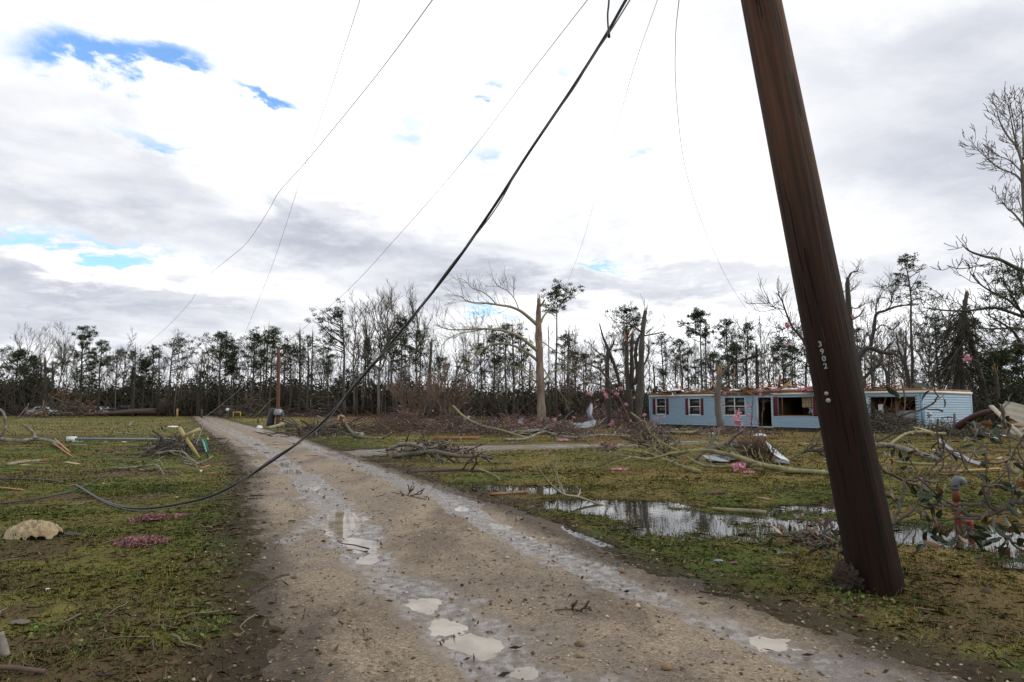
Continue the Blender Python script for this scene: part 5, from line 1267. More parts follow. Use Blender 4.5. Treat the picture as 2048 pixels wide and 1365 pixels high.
stick('thick green-barked pole floating in the ditch water', [(1424, 1020), (1456, 1023), (1500, 1026), (1532, 1029)], .028, .040, 'bark_green', name='fallen_branch')
# the big green-barked limb
def green_limb():
    rng = np.random.default_rng(8); D = 15.6; f = G(1640, 945); t = thing('fallen_branch', 'large smooth green-barked limb arching across the right lawn', 'branch', f)
    for pxs, r0, r1, dd in (([(1650, 948), (1600, 944), (1555, 938), (1515, 928), (1470, 914), (1430, 905), (1390, 903), (1340, 908), (1295, 918), (1262, 915), (1230, 922), (1200, 938), (1172, 951)], .072, .013, (14.9, 16.2)),
                        ([(1520, 930), (1490, 934), (1455, 935), (1425, 940), (1400, 932), (1372, 916), (1345, 898), (1318, 882), (1306, 870)], .052, .014, (15.0, 17.8)),
                        ([(1400, 944), (1370, 935), (1340, 922), (1310, 910), (1280, 904), (1245, 900)], .052, .017, (15.0, 17.5)),
                        ([(1660, 952), (1600, 944), (1568, 944), (1530, 936), (1505, 924), (1480, 918)], .05, .03, (14.7, 15.6)),
                        ([(1262, 915), (1232, 912), (1205, 920)], .025, .012, (16.2, 16.4))):
        pts = limb(pxs, dd[0], dd[1], 5); pts[:, 2] = np.maximum(pts[:, 2], ground_h(pts[:, 0], pts[:, 1]) + .05); mb = MB(); mb.tube(pts + np.cumsum(rng.normal(0, .006, pts.shape), 0), np.linspace(r0, r1, len(pts)) * (1 + .09 * rng.normal(size=len(pts))), 10)
        st = Sticks(); twigs(st, rng, pts, 12, .6, .009, 1, (3,), .3, .05); st.into(mb, 5, 3); mb.build('limb', M['bark_green'], t, True)
green_limb()
stick('dark forked branch standing behind the green-barked limb by the twiggy bush', [(1390, 922), (1400, 910), (1420, 898), (1448, 892), (1480, 893), (1520, 894)], .05, .07, 'bark_grey', D=[18.6, 18.6, 18.7, 18.8, 18.8, 18.8], tw=8, tl=.7)
stick('leafy dead branch under the upper end of the green-barked limb', [(1360, 918), (1335, 908), (1315, 895), (1300, 880)], .03, .015, 'bark_dark', D=[18, 18.2, 18.5, 18.8], tw=12, tl=.9, leaf=26)
stick('long lichen-spotted limb lying right of the leaning pole on the brown lawn', [(1700, 868), (1745, 888), (1785, 892), (1820, 902), (1860, 914), (1876, 919)], .11, .06, 'bark_lichen', [.2, .1, .08, .08, .05, .02], tw=4)
stick('pale crooked limb on top of the brush heap before the house end', [(1774, 894), (1792, 880), (1812, 868), (1838, 864), (1870, 867), (1890, 868)], .05, .07, 'bark_green', D=[26, 27.5, 29, 30, 30.4, 30.6], tw=4)
stick('green-barked pole lying on the lawn right of the leaning pole', [(1790, 924), (1830, 928), (1860, 931), (1892, 932)], .035, .045, 'bark_green', [.05, .02, 0, 0])
stick('curved pale branch at the right edge above the red standpipe', [(2012, 920), (2022, 940), (2034, 944), (2048, 930), (2062, 915)], .022, .026, 'bark_limb', D=6.4)
stick('white stick on the lawn immediately left of the leaning pole', [(1648, 920), (1662, 923), (1678, 924)], .03, .03, 'bark_limb')
stick('bare black branchlets lying between the green limb and the pole', [(1580, 918), (1610, 905), (1640, 898), (1668, 894)], .014, .03, 'bark_dark', [.02, .15, .25, .3], tw=14, tl=.7)
stick('pale limb in front of the house under the second window', [(1300, 862), (1330, 864), (1370, 866), (1404, 862)], .10, .07, 'bark_green', [.05, .05, .1, .1], tw=4, tl=.8)
stick('branch reaching from the dark trees across the lawn to the green-barked limb', [(1262, 826), (1290, 845), (1322, 858), (1360, 860), (1380, 855)], .06, .04, 'bark_green', D=[50, 47, 44, 43, 43], tw=6, tl=1.0)
stick('grey twig lying on the road centre', [(782, 985), (806, 990), (828, 995), (852, 1000)], .006, .009, 'bark_dark', tw=6, tl=.22)
stick('small dark twig on the right side of the road near the rut', [(1110, 1222), (1140, 1220), (1165, 1224)], .007, .005, 'bark_brown', tw=4, tl=.12)
stick('rotten branch with orange bark at the bottom left corner', [(-10, 1335), (30, 1338), (58, 1340), (90, 1344)], .016, .012, 'bark_brown', [.03, .02, .02, .01])
stick('pale stick standing up at the bottom left edge', [(0, 1265), (6, 1290), (10, 1312)], .018, .026, 'bark_lichen', D=[3.95, 3.95, 3.95])
# fallen trunk with its root plate at the far left field edge
f = foot(270, 101); t = thing('fallen_tree', 'uprooted pine lying along the far field edge with its root plate on the right', 'fallen tree', f)
pts = catmull([P(318, 823, 101), P(280, 823, 101), P(230, 826, 101), (P(168, 829, 101))], 5); mb = MB(); mb.tube(pts, np.linspace(.46, .18, len(pts)), 12); mb.build('trunk', mat('bark_red', (.10, .065, .055), .9, .4, 3, .03, 6, stretch=(.3, 1, 1)), t, True)
mb = MB(); rp = P(326, 817, 101); mb.blob(rp + [0, 0, .2], (.9, .8, 1.25), 5, .4, 22, 16, 2.2); st = Sticks(); rg2 = np.random.default_rng(3)
for i in range(50):
    dv = rg2.normal(size=3) * [.8, .5, 1.0]; p_, _ = path(rg2, rp, dv, 1.6 + .8 * rg2.random(), .25, 0, 6); st.add(p_, np.linspace(.09, .02, 6))
st.into(mb, 5, 4); mb.build('root_plate', M['mud'], t)

# ------------------------------------------------------------------ brush heaps
def heap(label, cx, cy, w, dpt, h, n, seed, cols, r=(.012, .045), L=(.8, 2.6), leaves=0, lcols=None, up=.25, name='brush_pile', mat_='grass'):
    rng = np.random.default_rng(seed); st = Sticks(); P_ = []; R_ = []; C_ = []
    for i in range(n):
        x = cx + w * rng.normal() * .42; y = cy + dpt * rng.normal() * .42; e = math.exp(-((x - cx) / w) ** 2 * 2 - ((y - cy) / dpt) ** 2 * 2)
        z = gz(x, y) + h * e * rng.random() ** .8 + .03; a = rng.random() * 6.28
        dv = np.array([math.cos(a), math.sin(a) * .6, rng.normal(0, up)]); l = L[0] + (L[1] - L[0]) * rng.random() ** 1.7
        pts, _ = path(rng, [x, y, z], dv, l, .16, -.02, 6); pts -= (pts[5] - pts[0]) / 2
        pts[:, 2] = np.maximum(pts[:, 2], ground_h(pts[:, 0], pts[:, 1]) + .015); r0 = r[0] + (r[1] - r[0]) * rng.random() ** 2.5
        P_.append(pts); R_.append(np.linspace(r0, r0 * .35, 6)); C_.append(np.array(cols[rng.integers(0, len(cols))]) * (.6 + .7 * rng.random()))
    f = np.array([cx, cy, gz(cx, cy)]); t = thing(name, label, 'brush heap', f)
    mb = MB(); mb.tubes(np.array(P_), np.array(R_), 5, np.array(C_)); setting(mb.build('branches', M[mat_], t), 'stuff')
    if leaves:
        q = np.concatenate(P_); q = q[rng.integers(0, len(q), leaves)] + rng.normal(0, .12, (leaves, 3)); q[:, 2] = np.maximum(q[:, 2], ground_h(q[:, 0], q[:, 1]) + .02)
        lc = np.array(lcols); lb = MB(); lb.leaves(q, .12 * (.5 + rng.random(leaves)), .05, lc[rng.integers(0, len(lc), leaves)] * (.5 + .9 * rng.random((leaves, 1))), rng); lb.build('dead_leaves', M['leaf'], t)
    return t
GB = [(.10, .085, .07), (.065, .052, .042), (.17, .145, .115), (.05, .04, .033)]; BB = [(.12, .07, .055), (.08, .05, .042), (.15, .10, .08), (.06, .042, .035)]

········

Search the lines above for the string "from", then show every one that has it.

Continue the Blender Python script for this scene: part 5, from line 1267. More parts follow. Use Blender 4.5. Treat the picture as 2048 pixels wide and 1365 pixels high.
stick('branch reaching from the dark trees across the lawn to the green-barked limb', [(1262, 826), (1290, 845), (1322, 858), (1360, 860), (1380, 855)], .06, .04, 'bark_green', D=[50, 47, 44, 43, 43], tw=6, tl=1.0)